* [Stated goal]
Locate every line in the records below that contains the word "from", and copy each one.

(Collected data entries)
(begin)

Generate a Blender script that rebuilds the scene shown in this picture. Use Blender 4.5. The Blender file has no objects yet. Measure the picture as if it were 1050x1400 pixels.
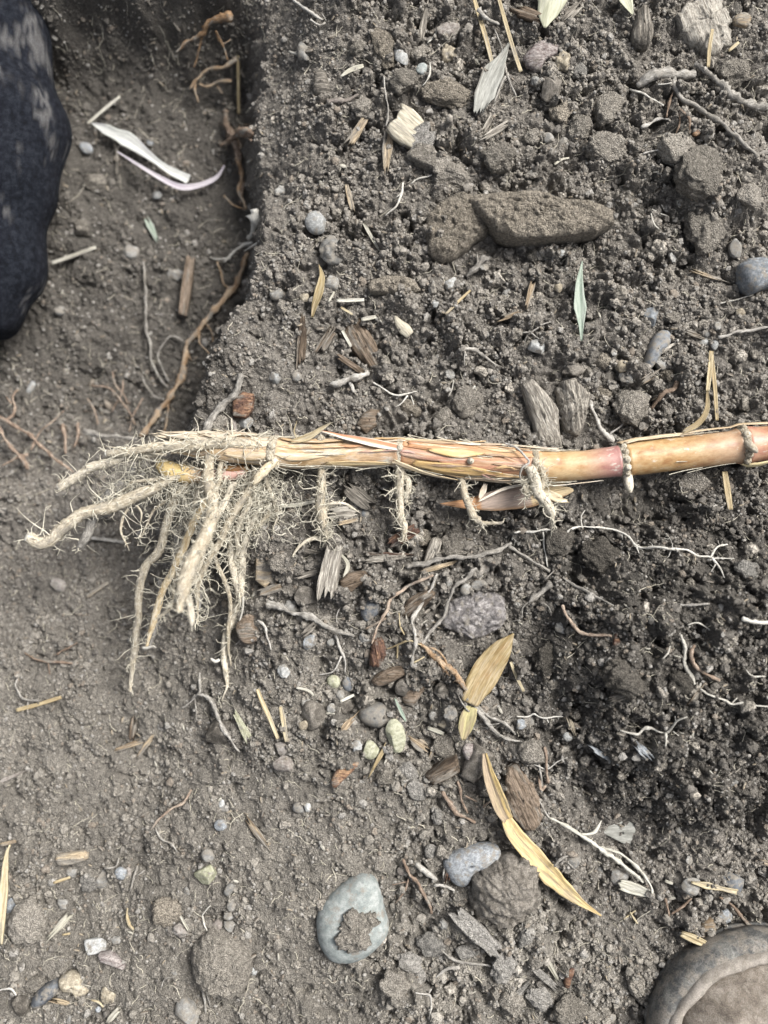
import bpy, bmesh, math, random
import numpy as np
from mathutils import Vector

# ---------------------------------------------------------------- camera, sky, sun, exposure
S = 0.0004                      # metres per photo pixel on the z = 0 plane
H = 0.50                        # camera height above that plane
HP = H / S
scene = bpy.context.scene
cam_d = bpy.data.cameras.new('camera')
cam = bpy.data.objects.new('camera', cam_d)
scene.collection.objects.link(cam)
cam.location = (0, 0, H)
cam_d.sensor_fit = 'VERTICAL'
cam_d.sensor_height = 24
cam_d.lens = 24 * H / (1400 * S)
cam_d.clip_start = 0.01
cam_d.clip_end = 100
cam_d.dof.use_dof = True
cam_d.dof.focus_distance = H - 0.010
cam_d.dof.aperture_fstop = 2.2
scene.camera = cam

SUN_EL, SUN_AZ = math.radians(50), math.radians(52)     # azimuth clockwise from +Y
world = bpy.data.worlds.new('World')
scene.world = world
world.use_nodes = True
wn = world.node_tree
sky = wn.nodes.new('ShaderNodeTexSky')
sky.sky_type = 'NISHITA'
sky.sun_disc = False
sky.sun_elevation = SUN_EL
sky.sun_rotation = SUN_AZ
sky.air_density = 1.0
sky.dust_density = 6.0
sky.ozone_density = 1.0
wn.nodes['Background'].inputs['Strength'].default_value = 0.092
haze = wn.nodes.new('ShaderNodeHueSaturation')          # thin overcast: the blue is mostly washed out
haze.inputs['Saturation'].default_value = 0.40
wn.links.new(sky.outputs[0], haze.inputs['Color'])
wn.links.new(haze.outputs[0], wn.nodes['Background'].inputs['Color'])
sun_d = bpy.data.lights.new('sun', 'SUN')
sun_d.energy = 2.7
sun_d.angle = math.radians(28)
sun_d.color = (1.0, 0.975, 0.94)
sun = bpy.data.objects.new('sun', sun_d)
scene.collection.objects.link(sun)
sd = Vector((math.cos(SUN_EL) * math.sin(SUN_AZ), math.cos(SUN_EL) * math.cos(SUN_AZ), math.sin(SUN_EL)))
sun.rotation_euler = sd.to_track_quat('Z', 'Y').to_euler()
sun.location = sd * 3
vs = scene.view_settings
vs.view_transform = 'Standard'
vs.look = 'None'
vs.gamma = 1
vs.use_curve_mapping = False
vs.exposure = 1.16

# ---------------------------------------------------------------- numeric helpers
rng = np.random.default_rng(7)
random.seed(7)

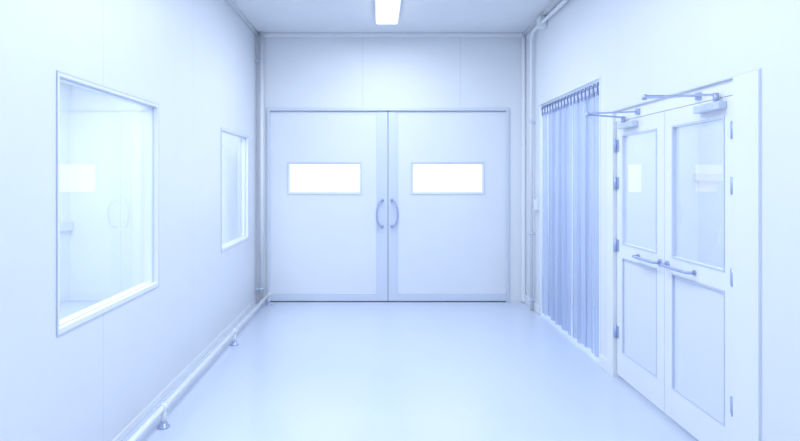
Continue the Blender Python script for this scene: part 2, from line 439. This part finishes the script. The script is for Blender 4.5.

(end)

* [Solution to this problem]
from mathutils import Vector
SUN_EL, SUN_AZ = math.radians(50), math.radians(52)     # azimuth clockwise from +Y
Continue the Blender Python script for this scene: part 2, from line 439. This part finishes the script. The script is for Blender 4.5.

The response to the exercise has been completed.